>>

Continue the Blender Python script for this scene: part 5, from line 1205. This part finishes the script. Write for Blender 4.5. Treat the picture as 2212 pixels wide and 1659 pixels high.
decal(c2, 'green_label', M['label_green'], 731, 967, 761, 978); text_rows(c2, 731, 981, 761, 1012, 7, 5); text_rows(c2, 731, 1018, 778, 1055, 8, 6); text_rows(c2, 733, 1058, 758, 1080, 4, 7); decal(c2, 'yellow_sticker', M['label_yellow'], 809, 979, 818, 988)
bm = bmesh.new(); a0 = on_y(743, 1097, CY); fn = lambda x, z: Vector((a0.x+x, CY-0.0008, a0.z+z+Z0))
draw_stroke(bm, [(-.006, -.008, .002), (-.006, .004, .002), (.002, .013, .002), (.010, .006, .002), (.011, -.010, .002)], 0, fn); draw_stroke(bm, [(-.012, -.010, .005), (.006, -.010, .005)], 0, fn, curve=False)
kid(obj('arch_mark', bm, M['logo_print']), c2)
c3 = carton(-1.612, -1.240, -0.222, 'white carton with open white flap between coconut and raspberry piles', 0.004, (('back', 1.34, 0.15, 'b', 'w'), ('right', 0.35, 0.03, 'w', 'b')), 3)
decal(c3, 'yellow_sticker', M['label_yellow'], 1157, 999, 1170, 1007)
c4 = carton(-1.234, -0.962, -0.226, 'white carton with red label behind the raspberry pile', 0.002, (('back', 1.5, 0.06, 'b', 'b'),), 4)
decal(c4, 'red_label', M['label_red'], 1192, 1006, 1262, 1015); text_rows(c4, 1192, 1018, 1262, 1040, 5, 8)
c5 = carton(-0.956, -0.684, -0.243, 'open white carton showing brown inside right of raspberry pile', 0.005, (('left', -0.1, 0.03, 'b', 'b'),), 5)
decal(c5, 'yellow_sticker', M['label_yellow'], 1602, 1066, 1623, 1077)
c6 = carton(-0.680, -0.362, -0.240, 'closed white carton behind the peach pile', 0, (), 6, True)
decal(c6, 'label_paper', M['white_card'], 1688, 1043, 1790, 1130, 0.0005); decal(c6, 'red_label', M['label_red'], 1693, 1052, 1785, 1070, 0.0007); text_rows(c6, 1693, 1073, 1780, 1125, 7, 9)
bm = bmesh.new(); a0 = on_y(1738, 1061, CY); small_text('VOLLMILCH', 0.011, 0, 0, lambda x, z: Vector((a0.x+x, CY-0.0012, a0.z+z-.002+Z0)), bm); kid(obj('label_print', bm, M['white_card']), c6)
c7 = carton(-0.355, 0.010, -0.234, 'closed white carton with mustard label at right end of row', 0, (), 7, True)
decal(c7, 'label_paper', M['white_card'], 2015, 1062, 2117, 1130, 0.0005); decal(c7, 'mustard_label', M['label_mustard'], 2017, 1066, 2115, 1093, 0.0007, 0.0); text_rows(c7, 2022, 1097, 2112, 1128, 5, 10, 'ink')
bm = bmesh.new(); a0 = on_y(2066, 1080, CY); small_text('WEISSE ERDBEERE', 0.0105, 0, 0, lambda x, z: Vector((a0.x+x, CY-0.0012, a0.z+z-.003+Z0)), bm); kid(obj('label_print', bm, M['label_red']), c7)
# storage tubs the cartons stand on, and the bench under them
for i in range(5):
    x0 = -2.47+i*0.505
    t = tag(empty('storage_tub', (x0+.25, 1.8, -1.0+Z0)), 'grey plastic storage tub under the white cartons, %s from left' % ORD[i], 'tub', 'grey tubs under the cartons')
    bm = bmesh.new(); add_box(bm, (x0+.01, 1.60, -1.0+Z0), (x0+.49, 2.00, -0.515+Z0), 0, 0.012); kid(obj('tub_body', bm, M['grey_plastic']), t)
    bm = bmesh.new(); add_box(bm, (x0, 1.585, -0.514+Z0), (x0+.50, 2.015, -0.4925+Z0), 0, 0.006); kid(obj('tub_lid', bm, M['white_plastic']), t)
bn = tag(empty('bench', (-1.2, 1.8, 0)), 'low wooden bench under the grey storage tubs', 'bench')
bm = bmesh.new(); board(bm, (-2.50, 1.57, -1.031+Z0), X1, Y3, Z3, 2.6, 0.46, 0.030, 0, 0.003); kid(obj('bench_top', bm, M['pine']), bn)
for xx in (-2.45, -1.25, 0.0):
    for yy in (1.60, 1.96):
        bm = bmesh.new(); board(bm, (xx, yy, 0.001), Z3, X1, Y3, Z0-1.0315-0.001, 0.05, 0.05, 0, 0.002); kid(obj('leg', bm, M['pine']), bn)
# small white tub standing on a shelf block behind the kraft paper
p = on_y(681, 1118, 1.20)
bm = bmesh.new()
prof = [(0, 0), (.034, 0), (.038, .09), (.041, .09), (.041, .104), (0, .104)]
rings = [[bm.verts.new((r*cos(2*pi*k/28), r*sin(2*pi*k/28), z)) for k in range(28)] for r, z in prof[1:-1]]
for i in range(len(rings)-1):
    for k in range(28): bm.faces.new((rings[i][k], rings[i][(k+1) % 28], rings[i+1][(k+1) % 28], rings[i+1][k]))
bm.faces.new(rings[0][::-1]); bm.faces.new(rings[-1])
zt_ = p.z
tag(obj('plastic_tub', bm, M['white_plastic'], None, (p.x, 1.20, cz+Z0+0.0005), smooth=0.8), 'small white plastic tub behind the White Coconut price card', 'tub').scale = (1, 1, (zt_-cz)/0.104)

<<

» INSTRUCTIONS FOR THE TASK
Copy out the full listing exactly.

» EXERCISE RESULT
Continue the Blender Python script for this scene: part 5, from line 1205. This part finishes the script. Write for Blender 4.5. Treat the picture as 2212 pixels wide and 1659 pixels high.
decal(c2, 'green_label', M['label_green'], 731, 967, 761, 978); text_rows(c2, 731, 981, 761, 1012, 7, 5); text_rows(c2, 731, 1018, 778, 1055, 8, 6); text_rows(c2, 733, 1058, 758, 1080, 4, 7); decal(c2, 'yellow_sticker', M['label_yellow'], 809, 979, 818, 988)
bm = bmesh.new(); a0 = on_y(743, 1097, CY); fn = lambda x, z: Vector((a0.x+x, CY-0.0008, a0.z+z+Z0))
draw_stroke(bm, [(-.006, -.008, .002), (-.006, .004, .002), (.002, .013, .002), (.010, .006, .002), (.011, -.010, .002)], 0, fn); draw_stroke(bm, [(-.012, -.010, .005), (.006, -.010, .005)], 0, fn, curve=False)
kid(obj('arch_mark', bm, M['logo_print']), c2)
c3 = carton(-1.612, -1.240, -0.222, 'white carton with open white flap between coconut and raspberry piles', 0.004, (('back', 1.34, 0.15, 'b', 'w'), ('right', 0.35, 0.03, 'w', 'b')), 3)
decal(c3, 'yellow_sticker', M['label_yellow'], 1157, 999, 1170, 1007)
c4 = carton(-1.234, -0.962, -0.226, 'white carton with red label behind the raspberry pile', 0.002, (('back', 1.5, 0.06, 'b', 'b'),), 4)
decal(c4, 'red_label', M['label_red'], 1192, 1006, 1262, 1015); text_rows(c4, 1192, 1018, 1262, 1040, 5, 8)
c5 = carton(-0.956, -0.684, -0.243, 'open white carton showing brown inside right of raspberry pile', 0.005, (('left', -0.1, 0.03, 'b', 'b'),), 5)
decal(c5, 'yellow_sticker', M['label_yellow'], 1602, 1066, 1623, 1077)
c6 = carton(-0.680, -0.362, -0.240, 'closed white carton behind the peach pile', 0, (), 6, True)
decal(c6, 'label_paper', M['white_card'], 1688, 1043, 1790, 1130, 0.0005); decal(c6, 'red_label', M['label_red'], 1693, 1052, 1785, 1070, 0.0007); text_rows(c6, 1693, 1073, 1780, 1125, 7, 9)
bm = bmesh.new(); a0 = on_y(1738, 1061, CY); small_text('VOLLMILCH', 0.011, 0, 0, lambda x, z: Vector((a0.x+x, CY-0.0012, a0.z+z-.002+Z0)), bm); kid(obj('label_print', bm, M['white_card']), c6)
c7 = carton(-0.355, 0.010, -0.234, 'closed white carton with mustard label at right end of row', 0, (), 7, True)
decal(c7, 'label_paper', M['white_card'], 2015, 1062, 2117, 1130, 0.0005); decal(c7, 'mustard_label', M['label_mustard'], 2017, 1066, 2115, 1093, 0.0007, 0.0); text_rows(c7, 2022, 1097, 2112, 1128, 5, 10, 'ink')
bm = bmesh.new(); a0 = on_y(2066, 1080, CY); small_text('WEISSE ERDBEERE', 0.0105, 0, 0, lambda x, z: Vector((a0.x+x, CY-0.0012, a0.z+z-.003+Z0)), bm); kid(obj('label_print', bm, M['label_red']), c7)
# storage tubs the cartons stand on, and the bench under them
for i in range(5):
    x0 = -2.47+i*0.505
    t = tag(empty('storage_tub', (x0+.25, 1.8, -1.0+Z0)), 'grey plastic storage tub under the white cartons, %s from left' % ORD[i], 'tub', 'grey tubs under the cartons')
    bm = bmesh.new(); add_box(bm, (x0+.01, 1.60, -1.0+Z0), (x0+.49, 2.00, -0.515+Z0), 0, 0.012); kid(obj('tub_body', bm, M['grey_plastic']), t)
    bm = bmesh.new(); add_box(bm, (x0, 1.585, -0.514+Z0), (x0+.50, 2.015, -0.4925+Z0), 0, 0.006); kid(obj('tub_lid', bm, M['white_plastic']), t)
bn = tag(empty('bench', (-1.2, 1.8, 0)), 'low wooden bench under the grey storage tubs', 'bench')
bm = bmesh.new(); board(bm, (-2.50, 1.57, -1.031+Z0), X1, Y3, Z3, 2.6, 0.46, 0.030, 0, 0.003); kid(obj('bench_top', bm, M['pine']), bn)
for xx in (-2.45, -1.25, 0.0):
    for yy in (1.60, 1.96):
        bm = bmesh.new(); board(bm, (xx, yy, 0.001), Z3, X1, Y3, Z0-1.0315-0.001, 0.05, 0.05, 0, 0.002); kid(obj('leg', bm, M['pine']), bn)
# small white tub standing on a shelf block behind the kraft paper
p = on_y(681, 1118, 1.20)
bm = bmesh.new()
prof = [(0, 0), (.034, 0), (.038, .09), (.041, .09), (.041, .104), (0, .104)]
rings = [[bm.verts.new((r*cos(2*pi*k/28), r*sin(2*pi*k/28), z)) for k in range(28)] for r, z in prof[1:-1]]
for i in range(len(rings)-1):
    for k in range(28): bm.faces.new((rings[i][k], rings[i][(k+1) % 28], rings[i+1][(k+1) % 28], rings[i+1][k]))
bm.faces.new(rings[0][::-1]); bm.faces.new(rings[-1])
zt_ = p.z
tag(obj('plastic_tub', bm, M['white_plastic'], None, (p.x, 1.20, cz+Z0+0.0005), smooth=0.8), 'small white plastic tub behind the White Coconut price card', 'tub').scale = (1, 1, (zt_-cz)/0.104)